Или протяжно говорила папе, только частично унаследовавшему фамильную хлебниковскую медлительность, когда он собирался на очередную, десятую по счету за день встречу с воронежскими друзьями:
- Олежка, вот ты опять колготишься.
Она и умерла точно также - никуда не торопясь. Бабушка и тетя были в Воронеже - и они "медленные". А я - в Москве, и я - тормоз. И это приговор. Я все делаю слишком медленно - чтобы понять, как недавно выяснилось, что человек необходим мне как воздух, мне требуется 7 лет. А также бесплатное приложение к манящему счастью в виде без пяти минут его жены, и груза не самых приятных общих воспоминаний с Гималаи размером, и приятный бонус в виде кучи бездарно просранного времени.
Что до просирания времени, то в сием я бог, гуру и ментор. Наверное, это единственное, что я делаю великолепно, помимо марания бумаги - вдохновенно просираю время.
Влачась на работу к 11.30, как на заклание, я на ходу перебираю все самые милые выражения своего лица, хлопаю длинными девичьими ресницами и судорожно придумываю отмазу. Проспать - не проспала, встала вовремя, но одним богам этого чуждого мне мира известно, почему впихивание в себя большой столовой (специально!) ложкой овсяной каши, чистка зубов и засовывание моего негабаритного кузова в джинсы занимает два человеческих часа (пятнадцать минут в системе координат галактики Янь). Все лифты исправны, все бабушки спасены, ко всем алкоголикам, обретшим от возлияний в сугробе жизнь вечную, давно уже вызвана скорая для последнего полета с непрозрачными иллюминаторами - и вот, печальная и не умеющая врать, я вплываю в офис уже в 12 и уныло смотрю на коллегу Ленку своими вишневыми коровьими глазами. Она вчера была на похоронах - и от этого стыдно вдвойне. Пытаюсь с помощью йоги внутреннего огня растопить под собой пол и провалиться в тартарары.

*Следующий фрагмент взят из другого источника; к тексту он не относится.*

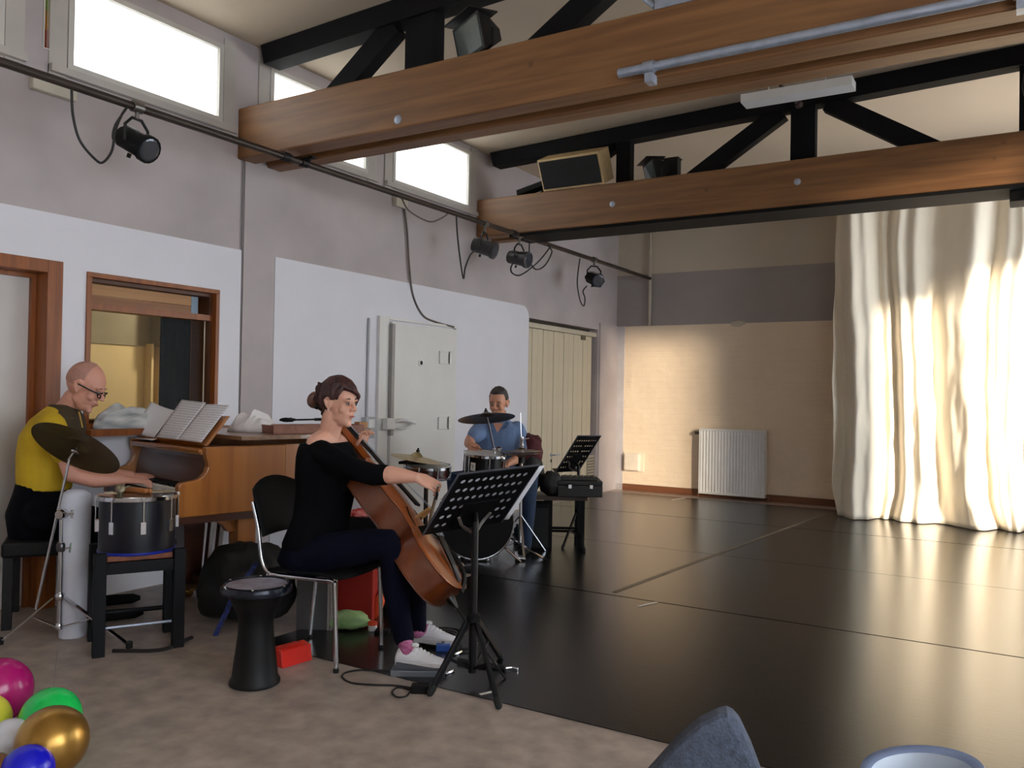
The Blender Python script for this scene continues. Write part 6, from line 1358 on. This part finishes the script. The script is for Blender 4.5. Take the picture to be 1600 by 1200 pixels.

Ленка сверлит меня гневным взглядом и, как всегда, игнорирует все мои блеющие попытки заговорить в течение получаса, пока я судорожно, со смертельной для меня спешкой пытаюсь отработать карму опоздуна и сделать всю утреннюю работу. А потом под натиском моей вины и собачьей преданности сдается неприступная крепость под гордым названием «Ленка», с рабочего места встает и, надвигаясь на меня из офисного прохода, немного обиженно, но уже с улыбкой, как маленький ребенок, который только что даровал прощение родителям за случайно съеденную ЕГО конфету, говорит мне, перекрикивая ревущие за окном моторы гоночных автомобилей:
- Чаю хочешь?
И я расцветаю. Чтобы завтра опять прийти к 12. И чтобы Ленка опять меня возненавидела - и простила незамедлительно, и пошла на второй этаж заваривать нам чай. Может быть, это потому, что я правда хорошо пишу, и ей не хотелось бы искать кого-то на мое место. Но я думаю, что у нее просто доброе сердце - наверное, глядя на меня, Ленка вспоминает новостные сюжеты о замученных злобными американцами инопланетянах - и жалеет меня. Ведь все мы прекрасно знаем, что происходит в этом жестоком мире с пришельцами из других галактик.